When the state's plan for a mammoth 11-story highway interchange--the infamous "Scheme Z"--surfaced more than two years ago, Cambridge pundits and curmudgeons for once could agree. They hated it.
Cambridge civic associations, private citizens and city government all had something to say about the high-profile project. The proposed I-90/Route I interchange over the Charles River, part of the state's $5 billion blueprint for a new central artery highway, had to go.
True, a few union members and advocates backed the project, worried that conflict over Scheme Z would throw a wrench into the entire Central Artery project, which the state's Department of Transportation has said will create 15,000 jobs. But proponents were clearly the silent minority.
Opponents claimed that Z would turn into an environmental blight and a gigantic eyesore on 70 acres of East Cambridge land. Traffic, pollution and noise, they said, would be the result.
Daniel E. Geer, co-chair of Cambridge Citizens for Liveable Neighborhoods, called Scheme Z "a loop-de-loop, above-ground monstrosity." "Bury Scheme Z" graffitti appeared on signs in subway trains which advertised the jobs and cash flow created by the Central Artery.

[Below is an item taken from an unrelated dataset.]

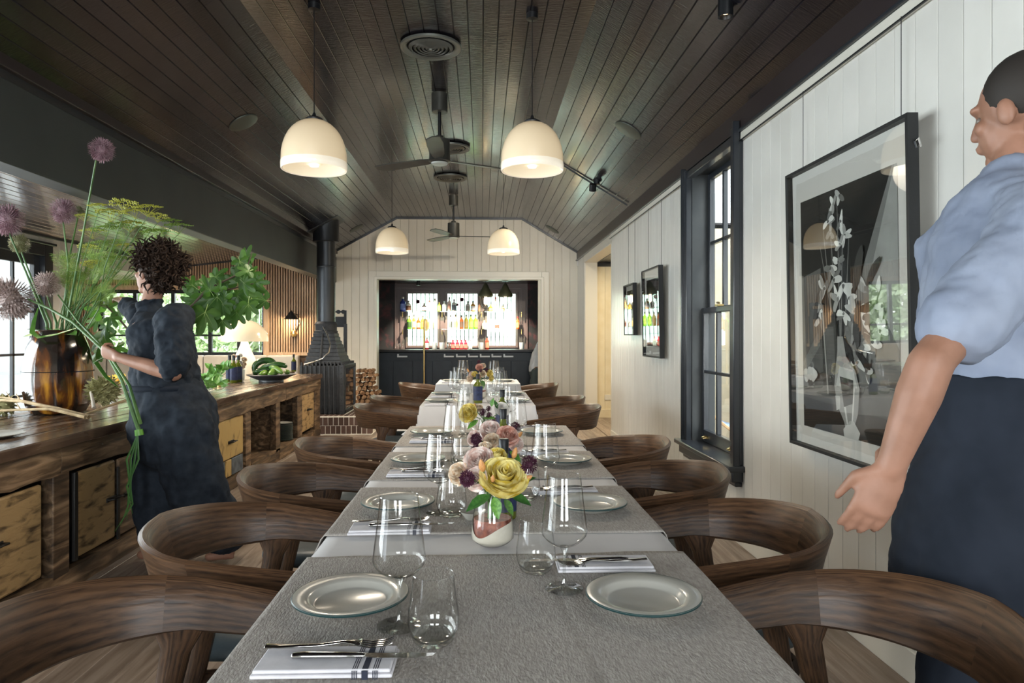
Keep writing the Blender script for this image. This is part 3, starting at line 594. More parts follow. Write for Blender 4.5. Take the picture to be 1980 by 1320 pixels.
# caged ship lamps
m_olive = pm('olive_iron', (.045, .05, .028), (.075, .08, .045), rough=.5, metal=.4)
m_bulb = pm('warm_bulb', (1, .8, .5), emis=(1, .72, .38), estr=9)
for k, px in enumerate((939, 977)):
    Y = 11.55; p = atY(px, 596, Y); t = thing('ship_lamp', 'olive iron bulkhead lamp hanging in the bar opening, ' + ('first from the brass pipe' if k == 0 else 'second from the brass pipe'), 'lamp', (p.x, Y, p.z), 0, 'bulkhead lamps in the bar')
    q = MB(); q.lathe([(.078, .15), (.088, .155), (.09, .18), (.05, .25), (.03, .30), (.012, .33), (0, .33)], 16); q.build('shade', m_olive, t)
    q = MB(); q.lathe([(0, 0), (.03, .01), (.06, .05), (.068, .10), (.066, .155)], 16); q.build('globe', m_gclear, t)
    q = MB(); q.lathe([(0, .05), (.018, .06), (.022, .09), (.014, .15), (0, .15)], 10); q.build('bulb', m_bulb, t)
    q = MB()
    for i in range(4): a = i * PI / 2 + .5; q.tube([(.075 * math.cos(a), .075 * math.sin(a), .155), (.074 * math.cos(a), .074 * math.sin(a), .07), (.04 * math.cos(a), .04 * math.sin(a), .0), (0, 0, -.012)], .003, 5)
    q.build('cage', m_black, t); t.scale = (1.4, 1.4, 1.3); q = MB(); q.tube([(0, 0, .33), (0, 0, (2.22 - p.z) / 1.3)], .005, 6); q.build('cable', m_black, t); q = MB(); q.box((0, 0, (2.19 - p.z) / 1.3), (.07, .05, .045)); q.build('ceiling_mount', m_black, t)
    l = bpy.data.lights.new('lamp_light', 'POINT'); l.energy = 5; l.color = (1, .75, .45); l.shadow_soft_size = .02; lo_ = bpy.data.objects.new('lamp_light', l); COL.objects.link(lo_); lo_.parent = t; lo_.location = (0, 0, .1)
p = atY(810, 545, 12.2); t = thing('bar_spotlight', 'black spotlight on the bar ceiling aimed at the bottles', 'spotlight', (p.x, 12.1, 2.22)); q = MB(); q.lathe([(0, 0), (.035, 0), (.035, -.09), (0, -.09)], 14); q.build('housing', m_black, t)
for X_ in (p.x + .15, .25):
    l = bpy.data.lights.new('bar_spot', 'SPOT'); l.energy = 130; l.color = (1, .82, .6); l.spot_size = 1.5; l.spot_blend = .5; l.shadow_soft_size = .03; o = bpy.data.objects.new('bar_spot', l); COL.objects.link(o); o.location = (X_, 12.0, 2.15); o.rotation_euler = (math.radians(28), 0, 0)
# ------------------------------------------------------------------ pendant lamps
m_opal = pm('opal_glass', (.72, .62, .46), rough=.22, coat=.4, emis=(1, .74, .42), estr=.13)
m_opalrim = pm('opal_rim', (.86, .82, .72), rough=.15, coat=.4, emis=(1, .84, .62), estr=.16)
m_opalin = pm('opal_inside', (.9, .84, .7), rough=.5, emis=(1, .80, .52), estr=.2)
m_cord = pm('black_cord', (.01, .01, .01), rough=.6)
for k, (px, py, pt, wpx, wd_) in enumerate(((607.5, 329, 232, 123, 'near pair, on the annex side'), (1029, 331, 238, 118, 'near pair, on the sash window side'), (758, 489, 443, 62, 'far pair, on the annex side'), (973.5, 491, 446, 61, 'far pair, on the sash window side'))):
    Y = [3.92, 3.98, 7.7, 7.75][k]; p = atY(px, py, Y); r = .182
    t = thing('pendant_lamp', 'opal glass dome pendant lamp of the ' + wd_, 'lamp', (p.x, Y, p.z), 0, 'opal dome pendants over the tables')
    H = .285; prof = [(r * .985, 0), (r, .02), (r * .995, .06)] + [(r * math.cos(a) ** .85 if a < 1.5 else .03, .06 + (H - .06) * math.sin(a)) for a in [i * PI / 2 / 9 for i in range(1, 9)]] + [(.035, H)]
    q = MB(); q.lathe(prof, 40); q.build('shade', m_opal, t)
    q = MB(); q.lathe([(r * .93, .004), (r * .985, 0), (r * 1.003, .004), (r * 1.012, .03), (r * 1.003, .045)], 40); q.build('rim', m_opalrim, t)
    q = MB(); q.lathe([(0, .035), (r * .5, .033), (r * .93, .004)], 40); q.lathe([(.0, .030), (.03, .031), (.045, .034)], 20); q.build('diffuser', m_opalin, t)
    q = MB(); q.lathe([(0, .03), (.02, .03), (.024, .022), (0, .018)], 16); q.build('bulb', pm('bulb_glow', (1, .9, .7), emis=(1, .9, .72), estr=3), t)
    q = MB(); q.lathe([(.048, H - .004), (.05, H + .004), (.04, H + .012), (.012, H + .02), (.008, H + .04), (0, H + .04)], 20); q.build('cap', m_black, t)
    zc = ztop(p.x); q = MB(); q.tube([(0, 0, H + .03), (0, 0, zc - p.z)], .0032, 6); q.build('cord', m_cord, t); q = MB(); q.lathe([(0, zc - p.z - .04), (.035, zc - p.z - .035), (.035, zc - p.z), (0, zc - p.z)], 16); q.build('ceiling_rose', m_black, t)
    l = bpy.data.lights.new('pendant_light', 'SPOT'); l.energy = [20, 20, 45, 45][k]; l.color = (1, .86, .68); l.shadow_soft_size = .12; l.spot_size = 2.9; l.spot_blend = .6; o = bpy.data.objects.new('pendant_light', l); COL.objects.link(o); o.parent = t; o.location = (0, 0, -.02)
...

And Elizabeth Epstein of the city's Conservation in Commission said she had "good reason to believe that there are better alternatives."
Last March, the city of Cambridge and the Charles River Watershed Association, a citizens' environmental advocacy group, announced their intention to sue the state to block Scheme Z.

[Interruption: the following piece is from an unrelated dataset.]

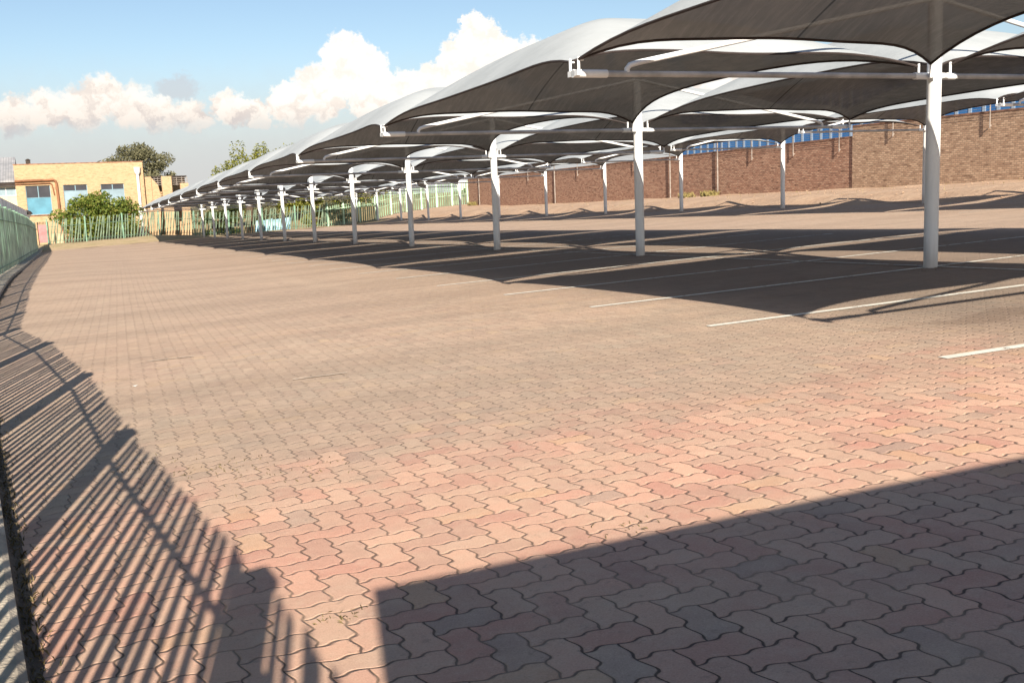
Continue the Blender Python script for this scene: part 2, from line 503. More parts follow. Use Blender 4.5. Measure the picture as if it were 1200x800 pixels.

Councillor Edward N. Cyr at the time voiced the prevailing sentiment when he said that although the state's portion of the interstate highway system had become direly outmoded, Z was "just not a good long-term solution."
For once, it looks like the little guys will get their way.
In April, after months of discussion and meetings, the blue-ribbon committee convened by the state specifically to improve the design of the crossing over the Charles gave the definitive nix to the $47 million Scheme Z. And at its most recent meeting last week, the group agreed to focus its attention on a bridge design approximately half the size of Z.
The preferred alternative, "Committee Improvement Package 5," is one-half the width of Z and 35 feet lower, and has four fewer ramps and five fewer river piers.
According to Cambridge architect Hugh A. Russell '64, one of the city's voices on the bridge committee, "there've been enormous improvements."
"It's very clear that everything that's being studied now is enormously superior to Scheme Z," Russell says.
But the controversy remains unresolved.
The new plan, which Cambridge's bridge watchers strongly back, comes with a hefty $840 million price tag--almost twice the twice the price of Scheme Z. And when the Federal Highway Administration (FHA) agreed last month to fund 90 percent of the Central Artery project, it did not necessarily agree to foot a higher bill for an improved bridge.
Although the Highway Administration indicated its support for the work of the committee, the plans it approved included blueprints for the old Scheme Z. So no one is quite sure whether the government will agree to pay. If it doesn't, the state could get stuck with a bill it can't afford.